CHICAGO — Purdue University in Indiana will enter the market today with $73.6 million of student fee bonds to refinance some of its variable-rate debt into a fixed-rate mode.

The Trustees of Purdue University will issue the bonds.

Barclays Capital is the lead underwriter on the transaction. City Securities Corp. and Cabrera Capital Markets LLC round out the underwriting team. Ice Miller LLP is bond counsel. John S. Vincent & Co. is financial adviser.

By refunding three series of outstanding variable-rate demand bonds, Purdue is hoping to lower its market and interest rate risks by swapping to a fixed rate and allow for capacity to take on additional variable-rate debt in the future, said James Almond, Purdue’s senior vice president for business services and assistant treasurer.

“We opportunistically look at trying to lower our average cost of capital, and when we started looking at where long-term rates are right now, it looks like an ideal time to be fixing those,” Almond said. “We’re securing some very attractive long-term rates and if the rates increase in the future, we’ve built some capacity on the variable-rate side.”

Of the three series of debt that will be refunded, two are backed by Purdue’s own liquidity, and one, for $14.5 million, has a standby bond purchase agreement, according to bond documents.

All the debt is payable by student fees, which includes tuition. Purdue has pledged to collect enough fees to equal at least one times the annual debt service requirement, as well any amount to be paid into a reserve fund and cover other obligations.

In fiscal 2009, the school generated roughly $574 million in student fees, providing more than 14 times debt-service coverage of the maximum year in 2014, bond documents show.

Purdue has roughly $943 million of debt, including its commercial paper program, of which roughly $160 million is variable-rate.

The school issued $235 million of new-money bonds last year, the most since at least 2000, according to Thomson Reuters. This year it plans to issue another $100 million of new money to continue to finance a series of renovations to its student residences and sports arena, Almond said.

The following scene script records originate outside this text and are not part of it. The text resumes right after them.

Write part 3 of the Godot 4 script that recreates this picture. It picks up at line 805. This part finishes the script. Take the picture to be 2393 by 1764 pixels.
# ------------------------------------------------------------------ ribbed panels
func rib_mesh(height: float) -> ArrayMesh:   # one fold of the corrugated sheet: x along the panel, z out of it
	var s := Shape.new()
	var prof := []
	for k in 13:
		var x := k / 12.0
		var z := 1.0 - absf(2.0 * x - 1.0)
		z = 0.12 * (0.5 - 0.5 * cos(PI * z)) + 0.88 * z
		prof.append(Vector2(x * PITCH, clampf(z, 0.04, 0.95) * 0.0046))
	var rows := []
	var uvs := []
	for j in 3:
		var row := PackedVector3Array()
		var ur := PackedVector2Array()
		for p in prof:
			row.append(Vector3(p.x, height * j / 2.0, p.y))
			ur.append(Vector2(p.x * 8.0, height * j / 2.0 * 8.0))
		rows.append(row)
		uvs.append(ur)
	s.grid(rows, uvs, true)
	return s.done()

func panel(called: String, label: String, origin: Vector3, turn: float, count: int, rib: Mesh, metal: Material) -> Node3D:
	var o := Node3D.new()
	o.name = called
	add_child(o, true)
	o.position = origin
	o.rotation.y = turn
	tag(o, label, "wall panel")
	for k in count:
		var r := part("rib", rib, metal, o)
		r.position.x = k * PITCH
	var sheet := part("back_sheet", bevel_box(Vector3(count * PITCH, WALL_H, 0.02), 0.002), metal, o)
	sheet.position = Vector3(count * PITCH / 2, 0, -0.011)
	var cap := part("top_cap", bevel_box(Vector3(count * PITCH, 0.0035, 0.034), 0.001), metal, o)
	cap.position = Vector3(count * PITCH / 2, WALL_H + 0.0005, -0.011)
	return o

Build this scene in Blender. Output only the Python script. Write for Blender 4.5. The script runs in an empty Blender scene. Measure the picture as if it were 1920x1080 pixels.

In assigning an Aa1 rating to the school’s debt, Moody’s Investors Service noted the school’s ample liquidity, strong market position, and favorable operating margins, but warned that the additional borrowing for capital projects could strain its balance sheet in the future.

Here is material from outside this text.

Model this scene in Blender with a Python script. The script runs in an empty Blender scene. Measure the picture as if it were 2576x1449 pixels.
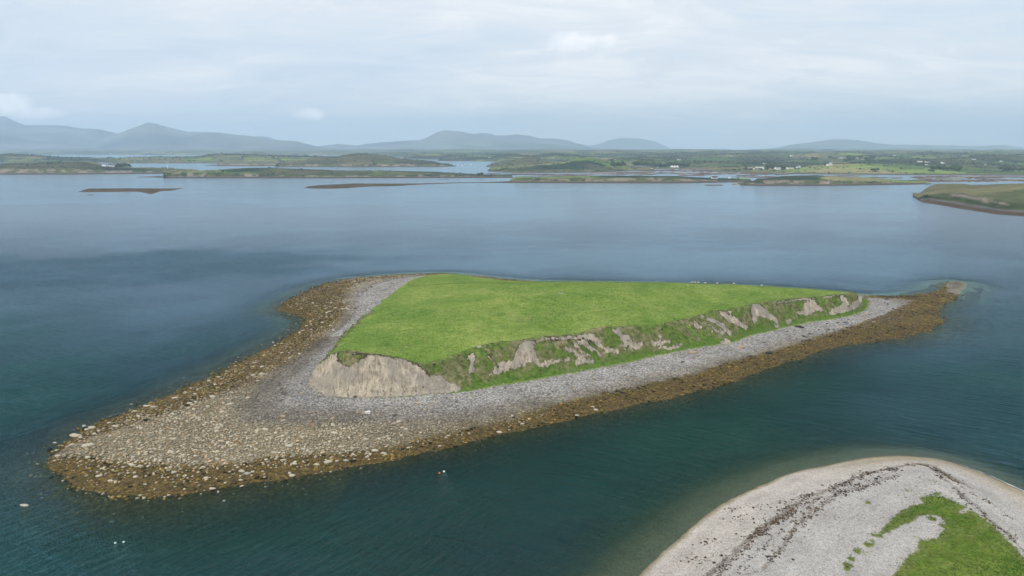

Moody’s also said the school benefits from Indiana’s move to reimburse it for a chunk of its student fee debt. In 2009, the state reimbursed Purdue $33 million, and has budgeted $34 million this year and $35 million in 2011.

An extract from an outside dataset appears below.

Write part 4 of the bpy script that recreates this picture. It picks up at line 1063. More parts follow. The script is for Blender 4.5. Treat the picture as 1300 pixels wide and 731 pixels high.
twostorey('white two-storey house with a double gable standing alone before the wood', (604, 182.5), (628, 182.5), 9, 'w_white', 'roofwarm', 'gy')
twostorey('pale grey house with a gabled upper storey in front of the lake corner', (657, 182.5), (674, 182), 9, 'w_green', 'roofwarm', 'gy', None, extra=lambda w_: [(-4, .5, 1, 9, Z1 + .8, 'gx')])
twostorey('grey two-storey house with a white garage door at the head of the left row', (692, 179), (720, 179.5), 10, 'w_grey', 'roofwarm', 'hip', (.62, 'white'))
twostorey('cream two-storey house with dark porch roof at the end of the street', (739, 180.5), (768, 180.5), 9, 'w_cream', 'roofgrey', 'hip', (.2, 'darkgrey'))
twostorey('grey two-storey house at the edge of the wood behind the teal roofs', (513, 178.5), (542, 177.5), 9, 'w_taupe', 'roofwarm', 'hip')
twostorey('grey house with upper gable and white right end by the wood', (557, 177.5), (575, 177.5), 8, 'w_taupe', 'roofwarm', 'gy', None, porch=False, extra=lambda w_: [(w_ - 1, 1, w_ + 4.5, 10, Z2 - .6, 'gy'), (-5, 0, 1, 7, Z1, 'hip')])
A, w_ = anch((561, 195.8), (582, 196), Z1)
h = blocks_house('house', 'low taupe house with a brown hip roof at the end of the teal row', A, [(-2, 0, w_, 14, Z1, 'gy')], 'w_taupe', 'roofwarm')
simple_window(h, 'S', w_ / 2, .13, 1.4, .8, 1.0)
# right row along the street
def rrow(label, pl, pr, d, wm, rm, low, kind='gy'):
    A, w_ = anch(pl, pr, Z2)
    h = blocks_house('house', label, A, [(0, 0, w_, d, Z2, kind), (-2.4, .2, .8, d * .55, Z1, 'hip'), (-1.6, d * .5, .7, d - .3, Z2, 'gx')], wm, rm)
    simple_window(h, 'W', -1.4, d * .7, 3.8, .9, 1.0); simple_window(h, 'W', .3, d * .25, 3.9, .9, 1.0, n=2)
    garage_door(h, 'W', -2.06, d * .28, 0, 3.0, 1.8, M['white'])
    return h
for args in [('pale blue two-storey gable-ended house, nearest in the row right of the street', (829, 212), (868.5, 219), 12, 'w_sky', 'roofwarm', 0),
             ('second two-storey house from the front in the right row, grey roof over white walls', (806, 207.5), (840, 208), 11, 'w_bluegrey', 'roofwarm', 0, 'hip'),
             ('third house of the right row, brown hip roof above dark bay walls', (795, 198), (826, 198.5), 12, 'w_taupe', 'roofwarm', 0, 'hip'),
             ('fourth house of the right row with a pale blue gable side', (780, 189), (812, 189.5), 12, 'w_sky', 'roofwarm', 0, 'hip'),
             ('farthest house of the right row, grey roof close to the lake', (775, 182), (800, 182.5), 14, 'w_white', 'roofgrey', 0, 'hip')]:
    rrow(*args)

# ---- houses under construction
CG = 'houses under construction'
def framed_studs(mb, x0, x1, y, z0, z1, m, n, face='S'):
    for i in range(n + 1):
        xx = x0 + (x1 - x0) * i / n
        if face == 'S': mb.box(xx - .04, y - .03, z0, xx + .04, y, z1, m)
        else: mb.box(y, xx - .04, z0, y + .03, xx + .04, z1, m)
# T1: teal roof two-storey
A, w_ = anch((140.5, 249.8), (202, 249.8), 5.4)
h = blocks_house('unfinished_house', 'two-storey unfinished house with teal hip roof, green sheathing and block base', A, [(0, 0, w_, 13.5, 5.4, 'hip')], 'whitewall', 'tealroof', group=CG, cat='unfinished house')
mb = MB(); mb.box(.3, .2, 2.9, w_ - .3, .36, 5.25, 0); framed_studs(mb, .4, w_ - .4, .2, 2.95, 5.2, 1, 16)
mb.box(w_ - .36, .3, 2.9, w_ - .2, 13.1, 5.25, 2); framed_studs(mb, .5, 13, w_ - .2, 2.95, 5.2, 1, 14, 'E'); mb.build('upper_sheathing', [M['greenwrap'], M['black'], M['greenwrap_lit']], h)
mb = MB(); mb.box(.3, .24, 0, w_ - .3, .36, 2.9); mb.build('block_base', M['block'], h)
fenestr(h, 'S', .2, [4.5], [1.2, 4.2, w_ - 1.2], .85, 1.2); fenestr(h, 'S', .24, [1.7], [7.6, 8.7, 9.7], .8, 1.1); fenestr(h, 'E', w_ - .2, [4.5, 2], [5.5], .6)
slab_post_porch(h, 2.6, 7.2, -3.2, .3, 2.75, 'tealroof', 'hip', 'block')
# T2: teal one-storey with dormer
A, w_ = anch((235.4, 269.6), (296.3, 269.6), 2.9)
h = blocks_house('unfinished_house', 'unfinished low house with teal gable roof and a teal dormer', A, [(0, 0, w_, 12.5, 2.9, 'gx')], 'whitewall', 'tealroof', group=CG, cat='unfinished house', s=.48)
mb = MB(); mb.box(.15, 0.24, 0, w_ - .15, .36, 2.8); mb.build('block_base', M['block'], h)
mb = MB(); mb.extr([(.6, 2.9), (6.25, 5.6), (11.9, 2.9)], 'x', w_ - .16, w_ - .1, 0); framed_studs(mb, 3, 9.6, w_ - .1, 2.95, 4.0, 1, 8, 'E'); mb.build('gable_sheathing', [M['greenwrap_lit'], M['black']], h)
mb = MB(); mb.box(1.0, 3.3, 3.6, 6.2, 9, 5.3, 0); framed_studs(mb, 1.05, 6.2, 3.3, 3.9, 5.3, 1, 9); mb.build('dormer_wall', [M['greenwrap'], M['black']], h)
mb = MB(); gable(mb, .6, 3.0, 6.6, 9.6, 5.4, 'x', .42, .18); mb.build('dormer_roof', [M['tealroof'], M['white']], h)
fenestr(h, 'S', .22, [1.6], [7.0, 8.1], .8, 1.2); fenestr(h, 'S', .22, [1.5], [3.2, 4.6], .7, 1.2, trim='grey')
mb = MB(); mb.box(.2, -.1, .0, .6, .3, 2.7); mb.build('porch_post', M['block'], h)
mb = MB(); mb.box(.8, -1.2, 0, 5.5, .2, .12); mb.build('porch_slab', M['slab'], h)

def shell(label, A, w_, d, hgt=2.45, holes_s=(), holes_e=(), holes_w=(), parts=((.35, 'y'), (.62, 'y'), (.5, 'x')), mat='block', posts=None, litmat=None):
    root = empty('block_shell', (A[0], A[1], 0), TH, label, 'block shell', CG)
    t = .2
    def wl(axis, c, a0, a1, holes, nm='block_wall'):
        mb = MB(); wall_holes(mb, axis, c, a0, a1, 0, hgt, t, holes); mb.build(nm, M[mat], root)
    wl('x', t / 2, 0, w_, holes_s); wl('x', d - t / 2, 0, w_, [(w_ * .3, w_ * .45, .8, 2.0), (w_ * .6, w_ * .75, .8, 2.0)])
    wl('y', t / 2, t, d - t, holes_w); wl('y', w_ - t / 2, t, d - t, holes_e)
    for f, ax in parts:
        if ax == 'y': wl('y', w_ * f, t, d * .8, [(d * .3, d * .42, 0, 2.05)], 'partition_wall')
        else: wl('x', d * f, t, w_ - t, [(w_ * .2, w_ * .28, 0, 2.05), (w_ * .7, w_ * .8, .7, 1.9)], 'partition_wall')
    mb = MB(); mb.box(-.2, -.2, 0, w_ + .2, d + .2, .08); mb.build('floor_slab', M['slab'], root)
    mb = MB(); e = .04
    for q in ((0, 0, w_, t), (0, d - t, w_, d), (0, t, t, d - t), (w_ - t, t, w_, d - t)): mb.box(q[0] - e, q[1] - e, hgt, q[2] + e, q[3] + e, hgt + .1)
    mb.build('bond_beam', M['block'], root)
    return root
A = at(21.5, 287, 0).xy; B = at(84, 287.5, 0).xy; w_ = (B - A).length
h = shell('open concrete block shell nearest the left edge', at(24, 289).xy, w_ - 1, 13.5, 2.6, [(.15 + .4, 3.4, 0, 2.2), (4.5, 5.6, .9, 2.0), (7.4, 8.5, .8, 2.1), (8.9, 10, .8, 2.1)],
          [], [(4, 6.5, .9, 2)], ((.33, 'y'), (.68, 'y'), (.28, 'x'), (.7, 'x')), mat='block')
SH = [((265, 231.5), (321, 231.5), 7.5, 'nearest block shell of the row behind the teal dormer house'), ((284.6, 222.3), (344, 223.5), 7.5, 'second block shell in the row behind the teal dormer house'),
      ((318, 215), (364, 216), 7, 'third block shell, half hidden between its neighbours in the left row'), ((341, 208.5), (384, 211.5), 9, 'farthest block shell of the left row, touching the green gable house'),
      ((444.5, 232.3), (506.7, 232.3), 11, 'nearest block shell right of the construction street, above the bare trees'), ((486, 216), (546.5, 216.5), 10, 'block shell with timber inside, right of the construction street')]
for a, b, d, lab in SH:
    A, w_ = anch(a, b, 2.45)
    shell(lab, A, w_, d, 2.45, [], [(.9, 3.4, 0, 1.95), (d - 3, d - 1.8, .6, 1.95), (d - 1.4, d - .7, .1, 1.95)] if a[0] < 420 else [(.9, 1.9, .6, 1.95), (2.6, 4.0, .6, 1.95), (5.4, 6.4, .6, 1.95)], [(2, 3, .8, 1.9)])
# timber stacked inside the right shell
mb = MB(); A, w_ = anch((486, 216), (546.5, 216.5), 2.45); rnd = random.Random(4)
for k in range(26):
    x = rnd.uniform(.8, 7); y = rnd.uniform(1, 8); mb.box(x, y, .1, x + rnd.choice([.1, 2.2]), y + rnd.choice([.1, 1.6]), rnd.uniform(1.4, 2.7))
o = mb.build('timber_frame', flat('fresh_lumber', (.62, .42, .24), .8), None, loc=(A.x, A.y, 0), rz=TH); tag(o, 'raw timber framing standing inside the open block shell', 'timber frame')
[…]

“The state has consistently funded the full amount of fee-replaced debt service even during difficult economic times and Moody’s expects that going forward, the legislature will continue to appropriate sufficient funds to cover debt service on eligible student fee bonds,” analyst Leah J. Ploussiou wrote in a report on the upcoming bond issue.

Purdue’s main campus is located in West Lafayette. It is one of seven state-supported universities in Indiana and is a member of the Big Ten athletic conference. Its student population totaled 69,000 students in fall 2009. Another 4,600 students attend the Indiana University-Purdue University ­campus in Indianapolis.